## PROBLEM:
Set down only the lines running from the one with "Build this scene" to the one with "UP = Vector((0, 0, 1))", both lines included, exactly as they stand, please.

start TASK INPUTS

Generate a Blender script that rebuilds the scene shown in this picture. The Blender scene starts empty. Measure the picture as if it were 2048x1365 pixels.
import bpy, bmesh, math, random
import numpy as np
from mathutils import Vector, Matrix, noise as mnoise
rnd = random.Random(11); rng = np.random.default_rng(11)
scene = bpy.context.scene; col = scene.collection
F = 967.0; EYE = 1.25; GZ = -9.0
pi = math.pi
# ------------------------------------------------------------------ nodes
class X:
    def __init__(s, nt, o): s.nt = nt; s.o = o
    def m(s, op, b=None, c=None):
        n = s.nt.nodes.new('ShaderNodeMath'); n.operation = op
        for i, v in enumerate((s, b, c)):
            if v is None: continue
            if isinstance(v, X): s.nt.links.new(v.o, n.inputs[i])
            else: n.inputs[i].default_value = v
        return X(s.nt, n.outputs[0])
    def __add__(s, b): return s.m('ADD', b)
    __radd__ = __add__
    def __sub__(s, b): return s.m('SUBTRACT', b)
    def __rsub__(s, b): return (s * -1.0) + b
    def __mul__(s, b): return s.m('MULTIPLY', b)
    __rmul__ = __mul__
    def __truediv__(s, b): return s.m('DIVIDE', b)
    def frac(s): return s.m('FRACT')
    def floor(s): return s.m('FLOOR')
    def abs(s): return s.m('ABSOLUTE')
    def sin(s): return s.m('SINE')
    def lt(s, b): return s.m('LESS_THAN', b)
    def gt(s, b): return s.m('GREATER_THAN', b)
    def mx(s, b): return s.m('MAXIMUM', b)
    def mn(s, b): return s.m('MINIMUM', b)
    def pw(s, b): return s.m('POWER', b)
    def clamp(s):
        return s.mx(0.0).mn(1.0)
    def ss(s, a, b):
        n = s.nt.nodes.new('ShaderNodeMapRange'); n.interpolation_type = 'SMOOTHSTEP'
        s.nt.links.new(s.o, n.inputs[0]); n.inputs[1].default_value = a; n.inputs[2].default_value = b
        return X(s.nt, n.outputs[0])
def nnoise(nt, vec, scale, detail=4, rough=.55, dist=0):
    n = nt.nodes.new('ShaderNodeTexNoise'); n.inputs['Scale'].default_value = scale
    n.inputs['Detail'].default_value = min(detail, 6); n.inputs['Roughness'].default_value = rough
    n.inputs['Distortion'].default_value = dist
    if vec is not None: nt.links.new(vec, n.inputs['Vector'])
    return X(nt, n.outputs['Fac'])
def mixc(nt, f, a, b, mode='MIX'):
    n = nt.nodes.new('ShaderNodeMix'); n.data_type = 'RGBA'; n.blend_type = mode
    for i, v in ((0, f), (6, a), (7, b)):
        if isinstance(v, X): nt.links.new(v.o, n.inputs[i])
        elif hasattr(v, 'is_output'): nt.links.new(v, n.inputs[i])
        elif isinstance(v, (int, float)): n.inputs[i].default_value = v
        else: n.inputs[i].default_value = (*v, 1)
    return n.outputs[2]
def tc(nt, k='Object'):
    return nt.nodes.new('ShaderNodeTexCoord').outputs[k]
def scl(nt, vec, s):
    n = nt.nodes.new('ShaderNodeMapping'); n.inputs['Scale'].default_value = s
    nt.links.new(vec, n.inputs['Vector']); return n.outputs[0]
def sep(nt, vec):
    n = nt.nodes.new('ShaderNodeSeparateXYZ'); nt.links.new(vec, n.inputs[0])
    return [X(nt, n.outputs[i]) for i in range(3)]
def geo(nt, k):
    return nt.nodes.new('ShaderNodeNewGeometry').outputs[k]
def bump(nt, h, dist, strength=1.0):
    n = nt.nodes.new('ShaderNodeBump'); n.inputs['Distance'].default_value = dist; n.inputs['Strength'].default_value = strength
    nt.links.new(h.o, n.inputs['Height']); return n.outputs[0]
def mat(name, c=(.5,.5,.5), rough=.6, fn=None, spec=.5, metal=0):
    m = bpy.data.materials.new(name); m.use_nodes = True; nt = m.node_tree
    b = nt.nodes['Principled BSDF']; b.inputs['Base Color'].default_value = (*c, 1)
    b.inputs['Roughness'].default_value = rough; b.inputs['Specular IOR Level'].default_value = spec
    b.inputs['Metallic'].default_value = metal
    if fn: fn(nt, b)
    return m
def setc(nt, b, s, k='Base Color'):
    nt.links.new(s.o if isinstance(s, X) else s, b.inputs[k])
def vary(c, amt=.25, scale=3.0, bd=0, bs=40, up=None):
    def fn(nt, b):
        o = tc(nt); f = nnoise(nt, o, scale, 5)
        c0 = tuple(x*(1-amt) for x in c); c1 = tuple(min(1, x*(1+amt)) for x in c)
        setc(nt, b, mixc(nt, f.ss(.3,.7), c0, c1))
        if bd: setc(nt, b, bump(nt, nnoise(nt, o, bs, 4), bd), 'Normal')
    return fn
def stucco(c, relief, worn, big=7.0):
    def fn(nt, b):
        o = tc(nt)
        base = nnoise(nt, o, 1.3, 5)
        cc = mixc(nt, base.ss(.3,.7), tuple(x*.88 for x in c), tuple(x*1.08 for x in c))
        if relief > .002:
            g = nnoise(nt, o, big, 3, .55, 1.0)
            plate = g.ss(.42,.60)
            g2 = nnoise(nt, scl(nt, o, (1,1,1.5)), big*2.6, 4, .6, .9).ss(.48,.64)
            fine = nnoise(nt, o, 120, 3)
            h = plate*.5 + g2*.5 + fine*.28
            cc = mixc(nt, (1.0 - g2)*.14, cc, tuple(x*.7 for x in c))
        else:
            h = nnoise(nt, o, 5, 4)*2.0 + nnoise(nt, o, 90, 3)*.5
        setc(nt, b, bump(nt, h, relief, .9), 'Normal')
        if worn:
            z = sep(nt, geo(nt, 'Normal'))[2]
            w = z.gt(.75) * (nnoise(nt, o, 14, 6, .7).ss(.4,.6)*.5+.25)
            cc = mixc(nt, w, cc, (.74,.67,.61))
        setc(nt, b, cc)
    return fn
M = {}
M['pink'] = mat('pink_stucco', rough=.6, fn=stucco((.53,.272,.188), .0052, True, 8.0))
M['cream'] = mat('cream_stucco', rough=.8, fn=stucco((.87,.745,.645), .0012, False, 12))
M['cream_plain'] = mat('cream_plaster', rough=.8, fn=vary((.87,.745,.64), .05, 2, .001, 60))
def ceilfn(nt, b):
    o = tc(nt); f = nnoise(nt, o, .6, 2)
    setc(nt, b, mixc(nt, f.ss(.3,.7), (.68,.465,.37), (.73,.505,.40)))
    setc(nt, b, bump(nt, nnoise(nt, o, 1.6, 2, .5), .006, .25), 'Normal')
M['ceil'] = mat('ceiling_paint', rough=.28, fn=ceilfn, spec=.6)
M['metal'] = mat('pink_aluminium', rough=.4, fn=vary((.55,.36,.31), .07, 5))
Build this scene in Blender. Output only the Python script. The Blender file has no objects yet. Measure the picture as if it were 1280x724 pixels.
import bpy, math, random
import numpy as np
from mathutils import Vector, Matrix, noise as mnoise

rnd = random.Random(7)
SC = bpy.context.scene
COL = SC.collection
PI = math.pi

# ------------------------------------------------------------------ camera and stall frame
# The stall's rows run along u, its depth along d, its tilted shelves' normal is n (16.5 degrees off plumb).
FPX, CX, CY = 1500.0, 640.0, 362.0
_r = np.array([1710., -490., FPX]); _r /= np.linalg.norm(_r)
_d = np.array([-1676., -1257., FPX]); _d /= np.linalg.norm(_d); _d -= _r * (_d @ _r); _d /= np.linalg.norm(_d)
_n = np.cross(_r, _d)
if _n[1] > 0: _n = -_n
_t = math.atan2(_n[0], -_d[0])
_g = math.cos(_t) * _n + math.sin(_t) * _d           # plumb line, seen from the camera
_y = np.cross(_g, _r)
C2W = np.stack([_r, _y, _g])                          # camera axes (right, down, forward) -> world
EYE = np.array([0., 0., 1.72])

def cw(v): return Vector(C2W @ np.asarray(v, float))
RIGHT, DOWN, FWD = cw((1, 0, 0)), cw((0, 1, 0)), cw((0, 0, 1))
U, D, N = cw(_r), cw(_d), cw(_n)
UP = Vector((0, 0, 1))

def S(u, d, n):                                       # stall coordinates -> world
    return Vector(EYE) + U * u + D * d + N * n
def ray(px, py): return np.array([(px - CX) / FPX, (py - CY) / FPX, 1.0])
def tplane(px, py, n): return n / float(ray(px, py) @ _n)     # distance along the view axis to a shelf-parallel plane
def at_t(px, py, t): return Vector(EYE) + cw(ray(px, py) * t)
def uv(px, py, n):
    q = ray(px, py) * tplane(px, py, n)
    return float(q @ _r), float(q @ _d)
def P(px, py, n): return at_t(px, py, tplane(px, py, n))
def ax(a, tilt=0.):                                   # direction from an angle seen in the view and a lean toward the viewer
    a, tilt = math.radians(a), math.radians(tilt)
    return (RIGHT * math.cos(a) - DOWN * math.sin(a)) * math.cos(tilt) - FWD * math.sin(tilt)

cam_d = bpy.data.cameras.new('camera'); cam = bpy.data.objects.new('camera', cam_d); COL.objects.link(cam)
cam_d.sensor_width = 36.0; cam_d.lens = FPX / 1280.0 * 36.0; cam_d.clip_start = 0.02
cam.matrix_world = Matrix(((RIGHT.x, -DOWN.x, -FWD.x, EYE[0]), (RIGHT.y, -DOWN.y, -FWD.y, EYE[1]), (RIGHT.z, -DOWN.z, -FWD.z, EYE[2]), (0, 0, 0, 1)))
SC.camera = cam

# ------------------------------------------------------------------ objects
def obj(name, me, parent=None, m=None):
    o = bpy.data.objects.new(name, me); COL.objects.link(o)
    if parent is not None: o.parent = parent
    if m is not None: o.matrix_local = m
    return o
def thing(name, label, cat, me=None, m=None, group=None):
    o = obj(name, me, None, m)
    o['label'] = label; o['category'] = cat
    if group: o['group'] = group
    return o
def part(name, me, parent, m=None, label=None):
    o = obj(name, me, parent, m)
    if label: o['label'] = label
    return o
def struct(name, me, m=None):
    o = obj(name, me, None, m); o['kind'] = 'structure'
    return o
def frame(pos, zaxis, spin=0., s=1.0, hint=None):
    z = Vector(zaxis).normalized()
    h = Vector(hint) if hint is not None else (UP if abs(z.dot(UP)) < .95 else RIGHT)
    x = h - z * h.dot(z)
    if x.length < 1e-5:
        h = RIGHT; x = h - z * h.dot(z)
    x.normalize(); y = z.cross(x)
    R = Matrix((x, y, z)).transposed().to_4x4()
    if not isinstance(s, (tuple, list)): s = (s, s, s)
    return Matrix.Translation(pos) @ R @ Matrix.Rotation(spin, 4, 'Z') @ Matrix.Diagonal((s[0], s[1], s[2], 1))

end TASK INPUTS

## RESULT FOR THIS EXERCISE:
Build this scene in Blender. Output only the Python script. The Blender file has no objects yet. Measure the picture as if it were 1280x724 pixels.
import bpy, math, random
import numpy as np
from mathutils import Vector, Matrix, noise as mnoise

rnd = random.Random(7)
SC = bpy.context.scene
COL = SC.collection
PI = math.pi

# ------------------------------------------------------------------ camera and stall frame
# The stall's rows run along u, its depth along d, its tilted shelves' normal is n (16.5 degrees off plumb).
FPX, CX, CY = 1500.0, 640.0, 362.0
_r = np.array([1710., -490., FPX]); _r /= np.linalg.norm(_r)
_d = np.array([-1676., -1257., FPX]); _d /= np.linalg.norm(_d); _d -= _r * (_d @ _r); _d /= np.linalg.norm(_d)
_n = np.cross(_r, _d)
if _n[1] > 0: _n = -_n
_t = math.atan2(_n[0], -_d[0])
_g = math.cos(_t) * _n + math.sin(_t) * _d           # plumb line, seen from the camera
_y = np.cross(_g, _r)
C2W = np.stack([_r, _y, _g])                          # camera axes (right, down, forward) -> world
EYE = np.array([0., 0., 1.72])

def cw(v): return Vector(C2W @ np.asarray(v, float))
RIGHT, DOWN, FWD = cw((1, 0, 0)), cw((0, 1, 0)), cw((0, 0, 1))
U, D, N = cw(_r), cw(_d), cw(_n)
UP = Vector((0, 0, 1))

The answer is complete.